Dan Schmidt May 17, 2018 at 1:12 pm

The ranking went up, of course; there’s a reason people say a song “shot to the top of the charts”, not the bottom!

I’m looking forward to the book; I’ve read a bit of Pearl’s writing on probabilistic graphical models but not his work on causality.

If you allow yourself to make another non-chess post, I would be interested to hear about your experience co-writing a book.


Richard Robinson May 18, 2018 at 8:50 am

Hey Dana!
My copy arrived on my Kindle late Tuesday night if I remember correctly. I had been waiting… I have started it but not finished it. I like it a lot so far!
Beyond that…
I was talking to my daughter about the book and how she might want to read it. She does! She told me to hurry up and read it so she can. I told her how it proposed to move us beyond “Correlation is not causation…” and that was enough for her.
I told her I might be able to introduce the two of you if she had more questions. I hope I did not offer too much. You are becoming a rock star!
The day after that discussion she said she was in a bookstore in PA and saw the book being displayed prominently! Someone is pushing it.

The Wall Street Journal usually has a pay wall. I am not sure if I will be able to read your 800 words. But I want to!


Larry Smith May 20, 2018 at 9:17 am

My hardcover copy arrived a few days ago! I haven’t opened it up yet! The Why of No Book of Why is because I have too many books in my queue in front of it. In fact, the main book I am working on right now is “This Idea is Brilliant,” which was edited by… John Brockman!

That being said, perhaps I will let “The Book of Why” jump the queue… it will move up, not down, in my list of reading materials… BTW, I have the same problem with up/down in regards to scrolling through the guide function on our TV. To move from channel 164 to 165, I move up number-wise, but on the screen I move down visually… and sometimes I have to think for a split-second as to which arrow I therefore need to push on the remote…

I was able to access the op-ed piece in the WSJ though I am not a subscriber. I thought the piece was tightly written and clear, unlike the comments which appeared to be “cleverly” beset by someone with an AI comment-generator.

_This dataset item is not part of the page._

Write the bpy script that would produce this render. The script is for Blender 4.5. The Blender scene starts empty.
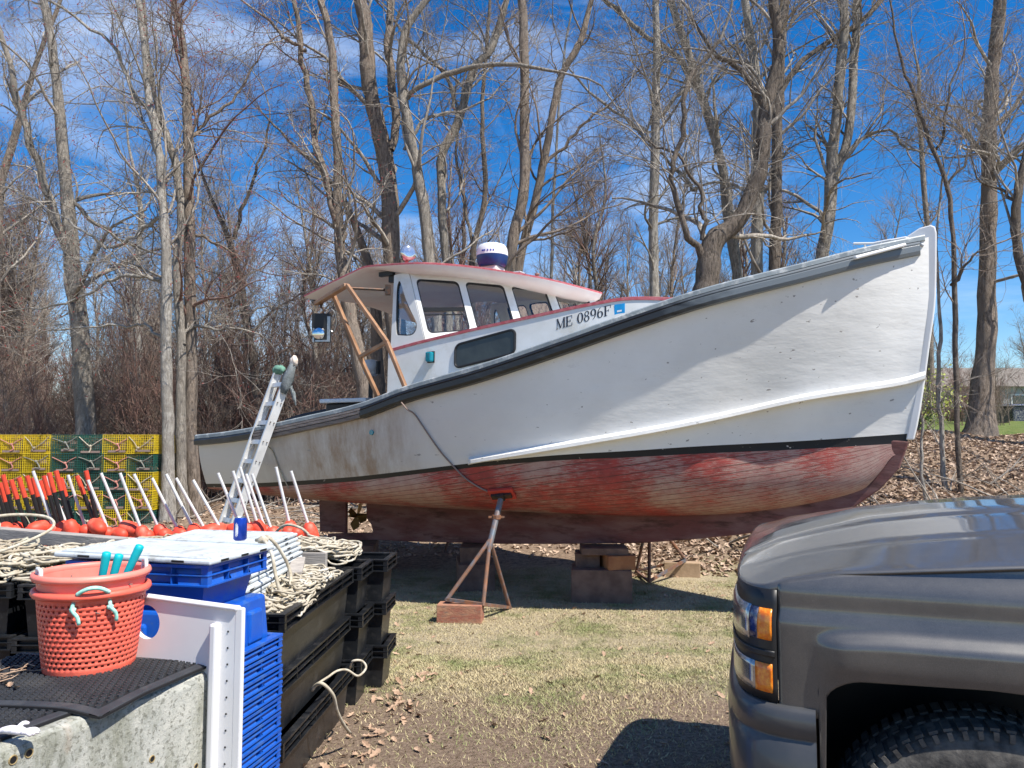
import bpy, math, random
import numpy as np
from mathutils import Vector, Matrix
random.seed(7); rng = np.random.default_rng(11)
R = math.radians
SC = bpy.context.scene
COL = SC.collection

# ------------------------------------------------------------------ camera
F = 770.; CH = 1.6; TH = math.atan(56/770.)
cc, ss = math.cos(TH), math.sin(TH)
def at(px, py, Y):
    a = (px-512)/F; b = (384-py)/F
    dy = cc-b*ss; dz = ss+b*cc; k = Y/dy
    return Vector((a*k, Y, CH+dz*k))
def ground(px, py, h=0.):
    a = (px-512)/F; b = (384-py)/F
    dy = cc-b*ss; dz = ss+b*cc; k = (h-CH)/dz
    return Vector((a*k, dy*k, h))
cd = bpy.data.cameras.new('camera'); cam = bpy.data.objects.new('camera', cd); COL.objects.link(cam)
cam.location = (0, 0, CH); cam.rotation_euler = (R(90)+TH, 0, 0)
cd.sensor_width = 36; cd.lens = F/1024*36; cd.clip_start = .05; cd.clip_end = 500
SC.camera = cam

# ------------------------------------------------------------------ materials
def nt(name):
    m = bpy.data.materials.new(name); m.use_nodes = True
    t = m.node_tree; return m, t, t.nodes['Principled BSDF']
def N(t, kind, **kw):
    n = t.nodes.new(kind)
    for k, v in kw.items():
        if k == 'inp':
            for a, b in v.items(): n.inputs[a].default_value = b
        else: setattr(n, k, v)
    return n
def ramp(t, src, stops, interp='LINEAR'):
    r = N(t, 'ShaderNodeValToRGB'); r.color_ramp.interpolation = interp
    e = r.color_ramp.elements
    while len(e) < len(stops): e.new(.5)
    for el, (p, c) in zip(e, stops):
        el.position = p; el.color = (*c, 1) if len(c) == 3 else c
    t.links.new(src, r.inputs['Fac']); return r.outputs['Color']
def gray(v): return (v, v, v)
def coords(t, scale=(1, 1, 1), kind='Object'):
    tc = N(t, 'ShaderNodeTexCoord'); mp = N(t, 'ShaderNodeMapping'); mp.inputs['Scale'].default_value = scale
    t.links.new(tc.outputs[kind], mp.inputs['Vector']); return mp.outputs['Vector']
def noise(t, vec, scale, detail=4, rough=.6, dist=0):
    n = N(t, 'ShaderNodeTexNoise', inp={'Scale': scale, 'Detail': detail, 'Roughness': rough, 'Distortion': dist})
    t.links.new(vec, n.inputs['Vector']); return n.outputs['Fac']
def mixc(t, fac, a, b, mode='MIX'):
    m = N(t, 'ShaderNodeMix', data_type='RGBA', blend_type=mode)
    if isinstance(fac, float): m.inputs[0].default_value = fac
    else: t.links.new(fac, m.inputs[0])
    for i, v in ((6, a), (7, b)):
        if isinstance(v, tuple): m.inputs[i].default_value = (*v, 1)
        else: t.links.new(v, m.inputs[i])
    return m.outputs[2]
def bump(t, bs, h, strength, dist=.01):
    b = N(t, 'ShaderNodeBump', inp={'Strength': strength, 'Distance': dist})
    t.links.new(h, b.inputs['Height']); t.links.new(b.outputs['Normal'], bs.inputs['Normal'])
def M(name, col, rough=.6, metal=0., var=None, vs=8., vscale=(1, 1, 1), lo=.4, hi=.65, var2=None, vs2=2., bs=0., bscale=40., coat=0., spec=.5, dist=.01):
    m, t, b = nt(name)
    b.inputs['Roughness'].default_value = rough; b.inputs['Metallic'].default_value = metal
    b.inputs['Coat Weight'].default_value = coat; b.inputs['Specular IOR Level'].default_value = spec
    v = coords(t, vscale)
    if var is None: var = tuple(c*.8 for c in col)
    f = ramp(t, noise(t, v, vs, 5), [(lo, gray(0)), (hi, gray(1))])
    c = mixc(t, f, col, var)
    if var2:
        f2 = ramp(t, noise(t, v, vs2, 6, .7), [(.52, gray(0)), (.66, gray(1))]); c = mixc(t, f2, c, var2)
    t.links.new(c, b.inputs['Base Color'])
    if bs: bump(t, b, noise(t, v, bscale, 5), bs, dist)
    return m

def bark(name, a, b, c, tw=False):
    m, t, bs = nt(name); bs.inputs['Roughness'].default_value = .9; bs.inputs['Specular IOR Level'].default_value = .15
    v = coords(t, (1, 1, .22)); v2 = coords(t)
    f = ramp(t, noise(t, v, 26, 8, .8), [(.42, gray(0)), (.56, gray(1))])
    col = mixc(t, f, a, b)
    f2 = ramp(t, noise(t, v2, 1.7, 5, .7), [(.48, gray(0)), (.6, gray(1))])
    col = mixc(t, f2, col, c)
    t.links.new(col, bs.inputs['Base Color'])
    if not tw: bump(t, bs, noise(t, v, 26, 8, .8), 1., .06)
    return m
BARK = [bark('bark grey', (.16, .14, .12), (.43, .39, .335), (.28, .255, .22)),
        bark('bark brown', (.14, .11, .085), (.36, .295, .24), (.25, .21, .175)),
        bark('bark pale', (.22, .20, .175), (.52, .49, .44), (.31, .285, .25)),
        bark('bark dark', (.085, .07, .058), (.24, .20, .165), (.16, .135, .115))]
TWIG = [bark('twig grey', (.20, .18, .155), (.42, .38, .33), (.17, .15, .13), True),
        bark('twig brown', (.17, .135, .11), (.33, .27, .22), (.14, .11, .09), True),
        bark('twig pale', (.21, .19, .165), (.42, .39, .34), (.17, .15, .13), True),
        bark('twig red', (.15, .095, .08), (.25, .17, .14), (.16, .09, .075), True)]
BUD = M('red buds', (.34, .04, .035), .7, var=(.22, .03, .03))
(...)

It would be useful to have qualified AI researchers comment on your and Pearl’s basic point. As it sits now, as a layman I have no idea where your thesis sits in regards to current AI thinking: is it a deep insight or obvious? Brilliant or silly? Possible or impossible? Inquiring minds want to know…

Congrats again on your book publishing! Please let us know when and where we can read reviews of it not on Amazon.